▶ **EXERCISE BRIEF**: Print the records below from the first line through the line containing "from math import", both included, word for word.

▶ **Scripts that build scenes**:
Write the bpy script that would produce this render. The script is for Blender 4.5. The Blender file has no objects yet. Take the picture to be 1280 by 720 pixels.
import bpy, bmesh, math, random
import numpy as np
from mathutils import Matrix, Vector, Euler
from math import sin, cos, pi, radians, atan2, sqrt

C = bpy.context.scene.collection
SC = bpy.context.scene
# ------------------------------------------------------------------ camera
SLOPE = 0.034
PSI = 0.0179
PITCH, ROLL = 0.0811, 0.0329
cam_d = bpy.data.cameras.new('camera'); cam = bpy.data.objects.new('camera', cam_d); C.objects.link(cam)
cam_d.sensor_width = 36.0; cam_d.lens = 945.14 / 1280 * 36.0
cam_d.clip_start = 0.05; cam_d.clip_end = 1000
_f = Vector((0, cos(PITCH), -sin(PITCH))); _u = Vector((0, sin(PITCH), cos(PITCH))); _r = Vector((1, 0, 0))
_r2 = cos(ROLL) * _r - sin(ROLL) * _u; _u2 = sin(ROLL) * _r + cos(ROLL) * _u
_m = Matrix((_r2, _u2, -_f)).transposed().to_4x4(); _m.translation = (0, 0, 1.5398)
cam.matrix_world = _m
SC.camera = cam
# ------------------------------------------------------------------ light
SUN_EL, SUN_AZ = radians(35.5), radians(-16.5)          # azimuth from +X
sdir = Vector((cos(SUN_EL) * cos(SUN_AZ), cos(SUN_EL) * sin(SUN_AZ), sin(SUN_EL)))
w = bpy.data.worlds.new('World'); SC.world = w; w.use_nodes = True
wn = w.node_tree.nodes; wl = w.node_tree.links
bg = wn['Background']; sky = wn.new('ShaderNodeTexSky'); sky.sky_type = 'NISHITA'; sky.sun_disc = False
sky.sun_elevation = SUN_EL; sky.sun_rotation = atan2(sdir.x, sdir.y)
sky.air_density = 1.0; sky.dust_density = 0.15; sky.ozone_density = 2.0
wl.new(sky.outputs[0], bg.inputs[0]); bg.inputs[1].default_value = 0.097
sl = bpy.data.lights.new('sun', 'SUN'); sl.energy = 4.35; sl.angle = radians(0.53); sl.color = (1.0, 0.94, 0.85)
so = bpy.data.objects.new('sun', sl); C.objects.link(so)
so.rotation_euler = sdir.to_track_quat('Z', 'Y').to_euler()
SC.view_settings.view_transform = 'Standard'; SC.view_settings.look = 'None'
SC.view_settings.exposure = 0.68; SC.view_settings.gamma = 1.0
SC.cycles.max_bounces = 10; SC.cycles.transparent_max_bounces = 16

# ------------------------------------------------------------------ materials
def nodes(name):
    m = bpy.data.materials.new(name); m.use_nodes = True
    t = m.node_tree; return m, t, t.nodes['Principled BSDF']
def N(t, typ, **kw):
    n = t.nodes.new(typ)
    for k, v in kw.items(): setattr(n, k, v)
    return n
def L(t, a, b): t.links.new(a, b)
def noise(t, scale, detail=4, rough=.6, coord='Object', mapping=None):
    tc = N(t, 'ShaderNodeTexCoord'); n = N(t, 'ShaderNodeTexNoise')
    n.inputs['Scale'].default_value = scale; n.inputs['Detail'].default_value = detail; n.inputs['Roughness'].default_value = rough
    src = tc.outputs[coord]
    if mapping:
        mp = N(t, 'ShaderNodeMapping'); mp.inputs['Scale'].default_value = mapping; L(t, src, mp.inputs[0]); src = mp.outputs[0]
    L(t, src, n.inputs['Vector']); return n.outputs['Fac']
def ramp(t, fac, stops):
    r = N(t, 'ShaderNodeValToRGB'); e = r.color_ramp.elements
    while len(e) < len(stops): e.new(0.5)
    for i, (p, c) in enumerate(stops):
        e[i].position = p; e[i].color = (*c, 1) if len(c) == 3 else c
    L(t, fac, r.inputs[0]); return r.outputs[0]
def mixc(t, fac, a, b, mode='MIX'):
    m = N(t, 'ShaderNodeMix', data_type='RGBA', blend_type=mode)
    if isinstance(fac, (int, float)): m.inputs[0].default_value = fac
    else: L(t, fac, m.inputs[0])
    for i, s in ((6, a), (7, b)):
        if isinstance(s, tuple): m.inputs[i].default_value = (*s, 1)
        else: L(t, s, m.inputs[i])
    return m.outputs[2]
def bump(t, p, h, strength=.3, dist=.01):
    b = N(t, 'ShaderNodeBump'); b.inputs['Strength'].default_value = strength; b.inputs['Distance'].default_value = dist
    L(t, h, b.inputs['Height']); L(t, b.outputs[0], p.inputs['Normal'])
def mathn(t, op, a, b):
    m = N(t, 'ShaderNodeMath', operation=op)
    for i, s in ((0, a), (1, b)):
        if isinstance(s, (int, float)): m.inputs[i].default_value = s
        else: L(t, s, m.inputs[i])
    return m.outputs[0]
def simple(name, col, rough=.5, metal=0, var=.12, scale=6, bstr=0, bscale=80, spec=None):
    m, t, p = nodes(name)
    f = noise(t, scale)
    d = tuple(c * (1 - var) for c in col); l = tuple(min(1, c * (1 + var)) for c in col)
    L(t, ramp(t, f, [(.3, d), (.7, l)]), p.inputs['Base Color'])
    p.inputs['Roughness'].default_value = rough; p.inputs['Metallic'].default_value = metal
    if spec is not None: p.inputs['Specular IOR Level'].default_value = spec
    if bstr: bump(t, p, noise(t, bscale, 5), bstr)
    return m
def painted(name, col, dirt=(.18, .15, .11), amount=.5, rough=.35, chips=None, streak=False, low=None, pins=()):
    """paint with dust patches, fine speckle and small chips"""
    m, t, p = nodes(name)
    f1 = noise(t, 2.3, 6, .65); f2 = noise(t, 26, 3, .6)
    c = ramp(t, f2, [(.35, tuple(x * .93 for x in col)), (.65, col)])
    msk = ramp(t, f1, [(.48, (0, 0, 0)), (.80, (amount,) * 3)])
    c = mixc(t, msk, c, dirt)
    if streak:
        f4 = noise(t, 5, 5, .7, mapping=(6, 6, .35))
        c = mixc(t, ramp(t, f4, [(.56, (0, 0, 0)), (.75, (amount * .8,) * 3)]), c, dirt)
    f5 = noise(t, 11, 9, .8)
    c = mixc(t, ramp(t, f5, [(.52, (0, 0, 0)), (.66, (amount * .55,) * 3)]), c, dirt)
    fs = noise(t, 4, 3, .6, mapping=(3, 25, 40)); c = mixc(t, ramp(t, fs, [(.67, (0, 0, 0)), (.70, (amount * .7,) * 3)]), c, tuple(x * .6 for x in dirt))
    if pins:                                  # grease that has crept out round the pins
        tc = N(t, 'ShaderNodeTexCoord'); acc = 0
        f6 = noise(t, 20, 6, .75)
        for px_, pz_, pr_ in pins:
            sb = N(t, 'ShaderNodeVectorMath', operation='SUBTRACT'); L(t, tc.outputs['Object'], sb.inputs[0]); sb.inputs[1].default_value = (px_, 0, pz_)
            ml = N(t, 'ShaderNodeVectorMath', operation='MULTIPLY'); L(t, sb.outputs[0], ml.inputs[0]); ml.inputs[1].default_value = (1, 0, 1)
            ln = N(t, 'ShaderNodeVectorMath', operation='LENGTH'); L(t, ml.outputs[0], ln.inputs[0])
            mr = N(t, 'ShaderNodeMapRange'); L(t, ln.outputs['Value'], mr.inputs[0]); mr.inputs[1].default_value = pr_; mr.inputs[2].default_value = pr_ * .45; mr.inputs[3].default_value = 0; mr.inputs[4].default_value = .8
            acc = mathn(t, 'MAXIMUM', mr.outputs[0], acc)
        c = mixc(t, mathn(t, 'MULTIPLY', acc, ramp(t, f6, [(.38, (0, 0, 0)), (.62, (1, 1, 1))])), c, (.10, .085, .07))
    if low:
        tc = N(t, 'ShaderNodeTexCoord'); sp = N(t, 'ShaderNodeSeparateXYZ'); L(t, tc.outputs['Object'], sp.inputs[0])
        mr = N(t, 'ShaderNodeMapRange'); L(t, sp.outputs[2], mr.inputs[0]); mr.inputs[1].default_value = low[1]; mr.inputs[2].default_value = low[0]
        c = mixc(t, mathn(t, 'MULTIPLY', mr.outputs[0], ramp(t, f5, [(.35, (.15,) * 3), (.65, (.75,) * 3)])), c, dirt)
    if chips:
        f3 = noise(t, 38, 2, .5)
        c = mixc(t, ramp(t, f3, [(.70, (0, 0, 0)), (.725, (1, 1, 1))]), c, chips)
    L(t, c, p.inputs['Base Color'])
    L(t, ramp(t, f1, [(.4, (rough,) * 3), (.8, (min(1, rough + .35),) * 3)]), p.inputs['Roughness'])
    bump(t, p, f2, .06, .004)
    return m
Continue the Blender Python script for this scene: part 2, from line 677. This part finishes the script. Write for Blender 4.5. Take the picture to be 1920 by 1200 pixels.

▶ **COMPLETE ANSWER**:
Write the bpy script that would produce this render. The script is for Blender 4.5. The Blender file has no objects yet. Take the picture to be 1280 by 720 pixels.
import bpy, bmesh, math, random
import numpy as np
from mathutils import Matrix, Vector, Euler
from math import sin, cos, pi, radians, atan2, sqrt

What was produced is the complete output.